Green Bay Packers quarterback Jordan Love is having a fantastic season. He's completed 70 percent of his passes, has nine touchdowns to just two turnovers, and is commanding one of the top NFC contenders.
In a year where the MVP race is wide open thanks to injuries and sub-par play from the likes of Patrick Mahomes and Jalen Hurts, why then isn't Love getting, well, the love in the MVP discussion?
Head to your mega-media source of sports information this week, and Baker Mayfield is plastered all over the front page as an MVP candidate. Love got some of that attention early, but it's waned in the wake of the loss-tie-bye noise and a less-than-emphatic win over Cincinnati.
Despite Baker Mayfield's surge, Jordan Love remains a key MVP contender for the Packers
Mayfield certainly deserves to be in the conversation. His team is 5-1, his weapons are hurt or have been hurt, and he has a 12:1 interception ratio. The former No. 1 overall pick is living up to his billing and deserves his flowers in the conversation.
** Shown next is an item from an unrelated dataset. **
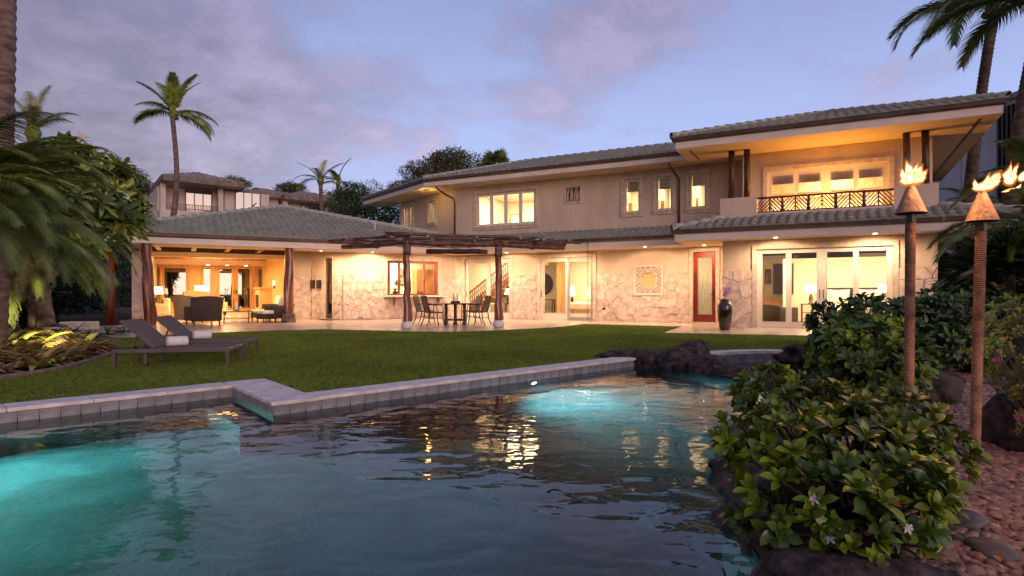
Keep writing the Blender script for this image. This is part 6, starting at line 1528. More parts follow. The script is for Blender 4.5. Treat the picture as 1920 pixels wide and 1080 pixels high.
# ---- lava rock
def rock(name, label, c, s, seed, m='lava', sub=4, amp=.22, cat='rock', group=None, rz=0.0, t=None, smooth=True):
    bm = bmesh.new(); bmesh.ops.create_icosphere(bm, subdivisions=sub, radius=1)
    for v in bm.verts:
        p = v.co.copy(); o = Vector((seed*3.1, seed*1.7, 0))
        d = 1+amp*noise.noise(p*1.3+o)*1.6+amp*.5*noise.noise(p*3.1+o)+amp*.26*noise.noise(p*8+o)+amp*.16*noise.noise(p*19+o)
        v.co = Vector((p.x*d*s[0], p.y*d*s[1], p.z*d*s[2]))
    me = bpy.data.meshes.new(name); bm.to_mesh(me); bm.free(); me.materials.append(MATS[m]); me.polygons.foreach_set('use_smooth', [smooth]*len(me.polygons))
    o = bpy.data.objects.new(name, me); C.objects.link(o); o.location = c; o.rotation_euler = (0, 0, rz); tag(o, label, cat, group); return o
rk = [((2.02, 9.85, -.04), (.62, .36, .14), 'flat dark lava rock where the straight coping ends'),
      ((2.30, 9.45, -.10), (.34, .30, .20), 'dark lava rock with a hollow at the waterline past the coping end'),
      ((2.62, 9.25, -.05), (.42, .36, .23), 'broad dark lava boulder beneath the round-topped one'),
      ((2.86, 9.55, .06), (.26, .26, .22), 'round-topped dark lava boulder standing highest between pool and spa'),
      ((2.92, 8.85, -.09), (.34, .34, .17), 'lava rock stepping down from the round-topped boulder'),
      ((3.10, 8.30, -.10), (.36, .38, .15), 'long low lava rock dividing pool from spa'),
      ((3.28, 7.70, -.11), (.38, .40, .15), 'low lava rock before the spa, beside the bush tips'),
      ((3.35, 7.05, -.11), (.38, .40, .17), 'lava rock behind the top of the gardenia bush')]
for k, (c, s, lb) in enumerate(rk): rock('lava_rock', lb, c, s, k+1, rz=-.9 if k > 4 else 0, group='lava rocks round the pool')
bank = [(3.30, 6.35), (3.05, 5.7), (2.6, 5.25), (2.12, 4.85), (1.86, 4.3), (1.62, 3.75), (1.46, 3.25), (1.36, 2.8), (1.31, 2.35), (1.30, 1.85), (1.2, 1.2), (1.1, .4)]
bank_lb = ['hidden lava bank rock behind the gardenia top, next to the spa', 'lava bank rock behind the upper left tip of the gardenia', 'lava bank rock where the teal water meets the gardenia top', 'lava bank rock under the upper left lobe of the gardenia',
    'lava bank rock under the outermost left leaves of the gardenia', 'lava bank rock below the left bulge of the gardenia', 'lava bank rock left of the lowest gardenia flowers', 'lava bank rock lit teal beside the lower gardenia leaves',
    'broad lava bank rock below the gardenia at the bottom edge', 'lava bank rock cut by the bottom edge of the picture', 'lava bank rock just below the frame', 'last lava bank rock beside the camera']
for k, (x, y) in enumerate(bank): rock('lava_rock', bank_lb[k], (x, y, -.16), (.36+.03*(k % 2), .40, .17), k+20, group='lava bank rocks under the gardenia', amp=.2, rz=k, sub=5 if 3 < k < 10 else 4)
rock('lava_rock', 'dark lava rock at the far right rim of the spa', (4.95, 10.2, -.05), (.5, .35, .2), 41, group='lava rocks round the pool')
rock('lava_rock', 'dark lava rock in front of the yellow-green shrub by the spa', (4.9, 7.5, -.08), (.5, .5, .2), 42, group='lava rocks round the pool')
rock('boulder', 'large dark boulder on the gravel behind the right torch pole', (3.50, 4.2, .0), (.20, .24, .31), 51, sub=5, amp=.18, cat='boulder')
rock('boulder', 'small dark boulder on the gravel between the torch poles', (4.12, 6.0, .06), (.27, .24, .20), 52, amp=.12, cat='boulder')
# ---- gravel and flagstones
def pebble(seed):
    bm = bmesh.new(); bmesh.ops.create_icosphere(bm, subdivisions=2, radius=1)
    for v in bm.verts: p = v.co; d = 1+.16*noise.noise(p*1.2+Vector((seed*5, 0, 0))); v.co = Vector((p.x*.034*d, p.y*.024*d, p.z*.014*d))
    me = bpy.data.meshes.new('pebble'); bm.to_mesh(me); bm.free(); me.materials.append(MATS['pebble_stone']); me.polygons.foreach_set('use_smooth', [True]*len(me.polygons)); return bpy.data.objects.new('pebble', me)
mat('pebble_stone', (.30, .16, .11), .6, .2, 20, .15, 60, rnd=.4)
grav = [(1.2, 1.2), (1.45, 2.8), (1.75, 3.9), (2.3, 5.0), (3.2, 5.8), (4.0, 7.2), (4.6, 8.3), (6.6, 8.6), (6.8, 6.0), (4.6, 3.2), (3.0, 1.0)]
for k in range(3): scatter('gravel', grav, -.068+.004*k, pebble(k+1), 520, .7, 1.25, k+5, .25)
near = [(1.2, 1.2), (1.45, 2.8), (1.75, 3.9), (2.6, 4.6), (4.2, 4.4), (3.6, 2.2), (3.0, 1.0)]
scatter('gravel', near, -.050, pebble(7), 500, .7, 1.25, 31, .35)
for k, (px, py, sx, sy, lb) in enumerate(((1790, 905, .125, .085, 'flat grey stepping stone at the foot of the right torch'), (1812, 968, .125, .08, 'middle flat stepping stone in the gravel path'), (1858, 1022, .12, .08, 'nearest flat stepping stone at the bottom right'), (1880, 775, .22, .12, 'flat grey stone behind the right torch pole'), (1890, 716, .25, .16, 'farthest pale flat stone on the gravel'))):
    q = G(px, py, -.02); rock('stepping_stone', lb, (q.x, q.y, -.035), (sx, sy, .028), 60+k, 'slate', 3, .12, 'stepping stone', rz=k*.7)
# ---- palms
def frond_geo(L_, n=46, ll=.55, a0=.9, bend=1.6, droop=.8, w=.022, seed=1, vee=.5, base_bare=.12):
    """along +x; returns (leaf verts/faces, rachis verts/faces)"""
    rg = random.Random(seed); p = Vector((0, 0, 0)); d = a0; seg = 14; pts = [p.copy()]; dirs = []
    for i in range(seg):
        q = i/seg; dirs.append(d); p = p+Vector((math.cos(d), 0, math.sin(d)))*L_/seg; pts.append(p.copy()); d -= bend/seg*(.5+q)
    dirs.append(d); b = MB()
    for i in range(n):
        q = base_bare+(1-base_bare)*(i+.5)/n; f = q*seg; k = min(seg-1, int(f)); c = pts[k].lerp(pts[k+1], f-k); dd = dirs[k]
        T = Vector((math.cos(dd), 0, math.sin(dd))); U = Vector((-math.sin(dd), 0, math.cos(dd)))
        l0 = ll*(math.sin(math.pi*min(1, (.16+.80*q)))**.6)*rg.uniform(.85, 1.1); fw = .35+.9*q
        for s in (-1, 1):
            dv = (Vector((0, s, 0))+T*fw+U*vee*(1-.5*q)).normalized(); pp = c.copy(); wv = T*w*.5; vs = [pp-wv, pp+wv]; sg = 3
            for j in range(sg):
                dv = (dv+Vector((0, 0, -1))*droop*(.25+.35*j)*rg.uniform(.7, 1.3)).normalized(); pp = pp+dv*l0/sg; ww = wv*(1-.28*(j+1)) if j < sg-1 else wv*.08; vs += [pp-ww, pp+ww]
            b.add(vs, [(0, 1, 3, 2), (2, 3, 5, 4), (4, 5, 7, 6)])
    r = MB(); r.tube(pts, [.022*L_/2*(1-.85*i/seg)+.002 for i in range(seg+1)], 5); return b, r
def fmesh(m, **k):
    b, r = frond_geo(**k); me = MB(); me.add(b.v, b.f); me.add(r.v, r.f); return me.mesh('frond', m)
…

Both Mayfield and Love are still trailing Josh Allen and Patrick Mahomes in the sportsbook odds, at least according to FanDuel. Those are the only players Mayfield is trailing, though, as he carries +470 odds. Love is right behind him in the pecking order, tied with Jared Goff, at +1500.
Love is in the conversation, but he is losing ground with Mayfield's surge. There's really only one way Love gains that ground back, and it's by winning and continuing to light up his stat sheet.
RELATED: Shocking NFC retirement just pushed the door wide open for Packers
The next four games certainly offer an opportunity to do both. The Cardinals, Steelers, Panthers, and Eagles have all had their ups and downs, but each has proven to struggle against crisp, calculated quarterback play.
It's tough to get into that conversation without suggesting another undefeated streak, which Packers fans obviously would rather ignore after the 2-0 start slid the way it did. But that's the reality of the award. Handle business, protect the football, and shine in primetime.
Speaking of primetime, that's really the moment for Love.
Aaron Rodgers will be on the other sideline, and while he isn't playing at an MVP level, he is playing much closer to the Green Bay version of himself than whatever the Jets got out of him. The Steelers' defense will be his actual test, but limiting turnovers against that unit and out-dueling his predecessor would certainly shift a ton of focus toward Love for the second half of the 2025 campaign.
Of course, it's a long season, and Love doesn't exactly have a mountain to climb in the race to the MVP. He's just on the cusp of doing what Mayfield is doing right now. But to do so, he'll have to capitalize on the makeup of the MVP race and do his part in shutting up any Packers detractors out there to get ahead in the conversation instead of playing catch-up.